First off, despite it taking a long time to launch, Augur finally did, and kudos to them for doing so. Building a prediction market from scratch is not easy, building a prediction market on top of immature technology is harder, and building a prediction market to be completely decentralized with smart contracts is downright scary. This must have been a herculean, complex effort, and my hat is off to the Augur team who made it to launch.
I've played around with Augur and this was my initial reaction, as
recently posted in a discussion thread about the platform:
I was excited to use Augur when it launched. This was to be my first real DApp experience. My first step was to fund a wallet.
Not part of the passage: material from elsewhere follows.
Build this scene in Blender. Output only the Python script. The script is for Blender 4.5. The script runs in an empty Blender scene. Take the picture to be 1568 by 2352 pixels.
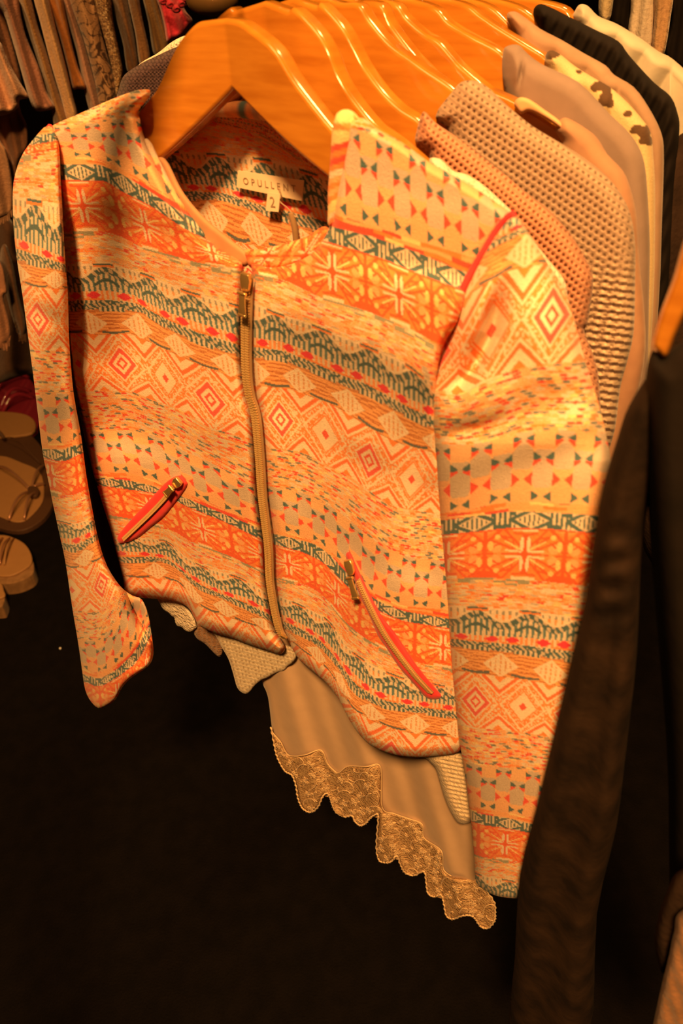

That took 6 days for Coinbase to do whatever it was doing via MetaMask - and I have a Coinbase account already. The application took several minutes to load, at least the few times I went in. The initial user experience was not easy to comprehend for someone not steeped in crypto-speak which of course is independent of needing to have at least a basic understanding of trading. The mechanism being used is a double auction which requires a lot of liquidity to be interesting. Everyone thought Intrade was so great, but it was basically great every 2 or 4 years during elections, otherwise liquidity was pretty low. When I went in I saw tons of duplicate questions or poorly structured questions that clearly wouldn't have an easy time being resolved for a reliable outcome.
There's a reason prediction markets haven't really taken off in the public domain in a hugely scalable way, and it's not because people before Augur were incompetent, there weren't use cases, or because regulation/centralization. It's because the concept is non-trivial to master, questions need to be well structured AND interesting, and there often is not an immediate payout/gratification which makes it "boring" or forgettable. DApp or not, these problems are still going to have to be reconciled and they're only made worse by another layer of complexity that is crypto...
Let's remember the Augur experience available to the public is an MVP, and let's also leave any scary regulatory action aside (at least here in the U.S.) and imagine the Augur application experience a year from now. Performance will be improved, the UX will be better, and the questions will be higher quality as protocols, processes, and people's experience playing various roles matures.
Unfortunately, none of that will matter for driving adoption.
Instead, I believe the application - in the form of a prediction market as destination - has a low ceiling and may never get above a few hundred to low thousands of users. I was 0% surprised to read usage has been dropping since launch, not going up. For the last 12 years, first as Inkling Markets, and now Cultivate, In the prediction markets we've run, whether they're internal or external, the exact same usage pattern plays out, every single time. After initial excitement, usage decreases until you're left with a core group of users you can hopefully foster and grow.
That small group in internal corporate applications can still be incredibly powerful, but obviously that's not what Augur is going for. It wants scale. And to scale, Augur will only be successful if it can foster partnerships to build it in to existing experiences - like using a likert scale to agree or disagree with the prediction made in a news editorial (and being asked to update that prediction every once in awhile via text message as new information emerges,) or checking a box when you purchase movie tickets in your Fandango app to say "I think this movie will achieve > xx% score on metacritic" and a trade is made for you in the background.
People should never know they're using a prediction market, never know they're using a DApp, and never be exposed to the complex machinery behind the scenes. All someone should need to understand is that they're responding to a question they're being asked and getting paid in some relevant currency like the loyalty points they already collect and know in whatever app they're in.
Having REP/Augur, or any of the other blockchain prediction markets for that matter, attain some level of brand awareness by trying to create a prediction market destination site is too big a lift and will likely fail. Instead, Augur should strive to be the platform no one has ever heard of, but everyone interacts with.